Cheap Eats - Fast food nation

Burgers to fish

Life is a matter of perspective. While some may argue that the half-mile strip of fast-food joints on Moreland Avenue between I-20 and Glenwood Avenue is a disgusting trap of cheap gluttony, I see it as a safe haven from tasteless health food and overpriced gourmet cuisine. Even in a world that places more and more value on instant gratification, the fast-food industry is plagued by haters. Well, $3 meals got me through college, and I have no intention of forgetting where I came from. With a McDonald’s, Wendy’s, Krystal, Long John Silver’s, Checkers, Mrs. Winners, and Louisiana Seafood and Gumbo and Chicago Barbecue all within spitting distance of one another, that path of deliciousness on Moreland Avenue is one of the best locations in Atlanta to get fed, full and fat for five bucks.

Battle of the Burgers: Being broke sucks, but at least it gives you an excuse to eat crap guilt-free. For only $1, McDonald’s Double Cheeseburger will give you the most calories for your buck. Wendy’s Junior Cheeseburger Deluxe tastes less like old grease, though, and still fills the belly. If you’re feeling a little more frivolous, head to the ingenious dueling left-side/right-side Checkers drive-thru and order the Steakhouse Double Cheddarburger. Get two for $4, each loaded with two patties, a couple slices of cheddar, bacon, lettuce, pickles, onions and A1 Steak Sauce; your heart might hate you, but your taste buds won’t.

Winner, Winner, Chicken Dinner: For chicken, the best bet in the area is McDonald’s Southern Style Chicken Sandwich — which really is tasty enough to justify dressing it with nothing but two pickles — or Krystal’s infamous Krystal Chiks; although I’m not sure what’s more dangerous ... their calorie count, or the fact that their size (or lack thereof) dares you to eat them all in one bite and risk death by chicken choking. If strips are more your thing, head to Mrs. Winners. For just more than $5, you get three crispy chicken strips — fried to artery-clogging perfection — served with a side of mac and cheese and a biscuit. Nugget lovers should go with the consistently savory ones at Wendy’s (five for 99 cents). Wendy’s might not brag that its nuggets are all white meat like McDonald’s, but whether they’re white meat or just ground-up chicken beak, they still taste better than everyone else’s.

Something’s Fishy: Although all of these places have some form of fish sandwich, if you’re gonna go deep-sea diving you should float on over to Long John Silver’s. I don’t know what kind of fish John uses in his strips, but it’s covered in fried batter, it’s not overly fishy and it tastes good with tartar sauce. You might run into fried gristle sticks in the mix, but quit whining — they are delicious and life is an adventure. Speaking of adventure, I dare anyone to order food from Louisiana Seafood and Gumbo and Chicago Barbecue. That’s right, that’s its name and it does serve Louisiana seafood and gumbo and Chicago barbecue all in one spot, that is, if it’s actually open — it’s hard to tell. When you get to the drive-thru, notice how there’s no speaker to order from. Then drive around to the window and notice the “Honk for Service” sign. I honked and honked on a few separate visits but never got served, so I can’t say whether or not the food is any good, but from buffalo wings and shrimp platters to hot dogs and catfish, it certainly has variety — the spice of life.

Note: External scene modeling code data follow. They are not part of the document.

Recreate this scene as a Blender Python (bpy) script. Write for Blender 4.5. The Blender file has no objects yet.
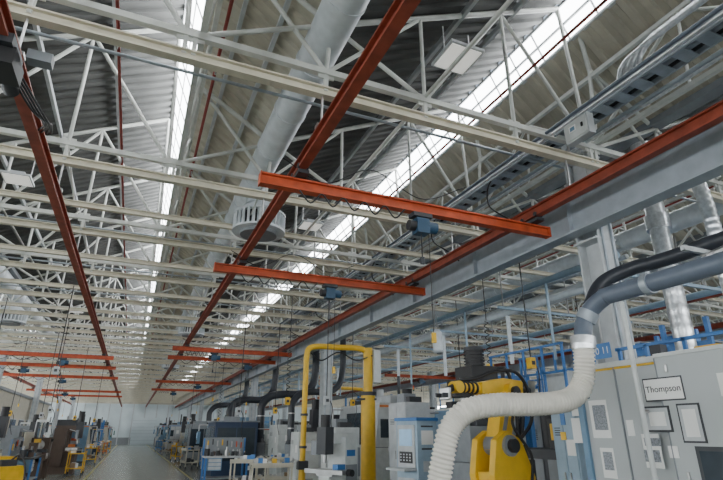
import bpy, math, random
from mathutils import Vector, Matrix
random.seed(7)
CAMZ=1.6
sc=bpy.context.scene
# ------------------------------------------------------------ materials
MATS={}
def mat(name,col,rough=.5,metal=0,emit=0,noise=.12,scale=6,bump=0):
    if name in MATS: return MATS[name]
    m=bpy.data.materials.new(name); m.use_nodes=True
    nt=m.node_tree; b=nt.nodes['Principled BSDF']
    b.inputs['Roughness'].default_value=rough; b.inputs['Metallic'].default_value=metal
    tc=nt.nodes.new('ShaderNodeTexCoord'); n=nt.nodes.new('ShaderNodeTexNoise')
    n.inputs['Scale'].default_value=scale; n.inputs['Detail'].default_value=5
    nt.links.new(tc.outputs['Object'],n.inputs['Vector'])
    r=nt.nodes.new('ShaderNodeValToRGB')
    r.color_ramp.elements[0].position=.3; r.color_ramp.elements[1].position=.7
    r.color_ramp.elements[0].color=tuple(c*(1-noise) for c in col)+(1,)
    r.color_ramp.elements[1].color=tuple(min(1,c*(1+noise*.6)) for c in col)+(1,)
    nt.links.new(n.outputs['Fac'],r.inputs['Fac']); nt.links.new(r.outputs['Color'],b.inputs['Base Color'])
    if bump:
        bp=nt.nodes.new('ShaderNodeBump'); bp.inputs['Strength'].default_value=bump
        nt.links.new(n.outputs['Fac'],bp.inputs['Height']); nt.links.new(bp.outputs['Normal'],b.inputs['Normal'])
    if emit:
        b.inputs['Emission Color'].default_value=tuple(col)+(1,); b.inputs['Emission Strength'].default_value=emit
    MATS[name]=m; return m
mat('white_steel',(.64,.655,.62),.45); mat('cream_steel',(.64,.60,.48),.5)
mat('red_paint',(.54,.085,.025),.5,noise=.25); mat('rail_red',(.34,.065,.033),.5,noise=.3); mat('red_dark',(.26,.035,.025),.6,noise=.2)
mat('grey_beam',(.40,.45,.50),.5); mat('light_grey',(.52,.545,.56),.5)
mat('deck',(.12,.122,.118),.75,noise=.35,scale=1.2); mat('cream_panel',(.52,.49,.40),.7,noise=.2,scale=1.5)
mat('glazing',(.95,.98,1.0),.5,emit=13.5); mat('duct_white',(.70,.75,.79),.4)
mat('galv',(.76,.79,.82),.28,.8,noise=.25,scale=14); mat('galv_dull',(.40,.45,.50),.45,.4,noise=.2)
mat('hose_white',(.76,.73,.66),.6); mat('pipe_dark',(.03,.035,.045),.4); mat('pipe_blue',(.13,.16,.21),.35)
mat('black',(.015,.015,.017),.5); mat('dark',(.04,.043,.05),.5); mat('brown',(.09,.06,.045),.6)
mat('yellow',(.78,.47,.02),.45); mat('blue',(.04,.18,.48),.45); mat('navy',(.022,.045,.10),.5)
mat('mach_white',(.60,.63,.62),.45); mat('mach_beige',(.52,.49,.40),.5); mat('mach_grey',(.24,.26,.28),.5)
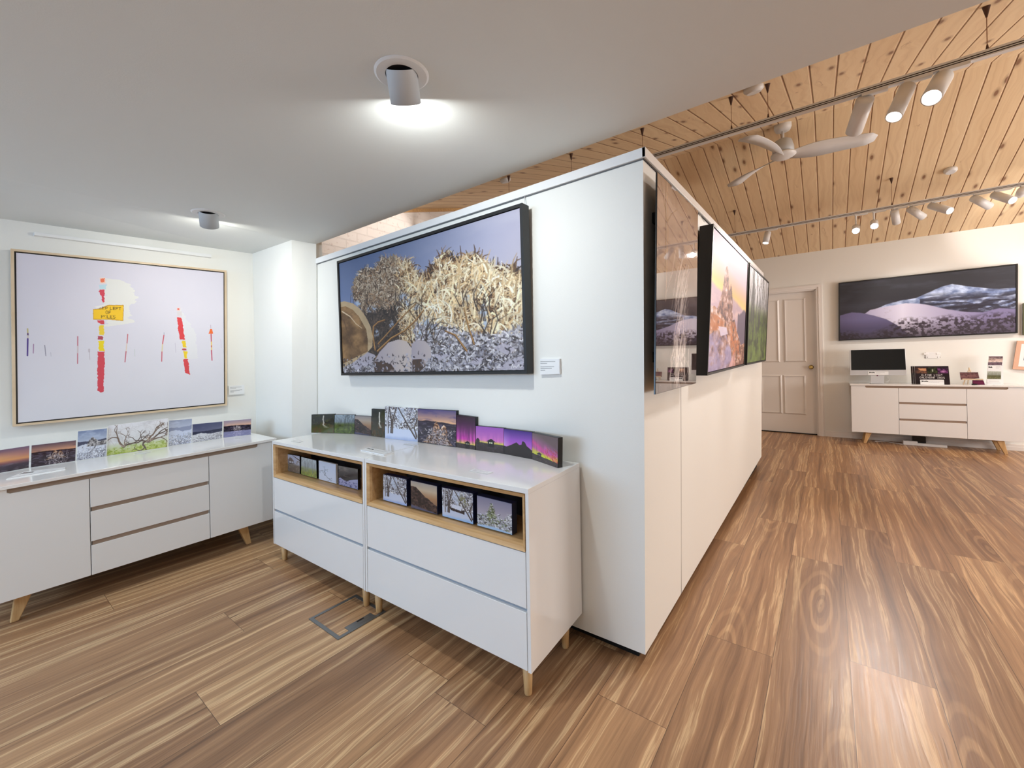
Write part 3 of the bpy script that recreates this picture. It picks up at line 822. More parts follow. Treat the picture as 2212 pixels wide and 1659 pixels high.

The fact that the neighborhood gas station sells hot wings and cell phones is an indication that you’re not in Kansas anymore, Dorothy. But act quickly — gentrification is coming to town, so enjoy the grit while you can. Have fun ordering food on the right and refusing panhandlers on the left. It’s not the restaurants so much as the people that make the experience. Don’t worry about the Mrs. Winners staff rolling their eyes when you order, instead pay attention to the guy coughing up a lung on the corner table. Only those willing to check their pedestal at the door should brave Moreland Avenue. When it comes to food, you are what you eat, and I’m proud to be fast and cheap.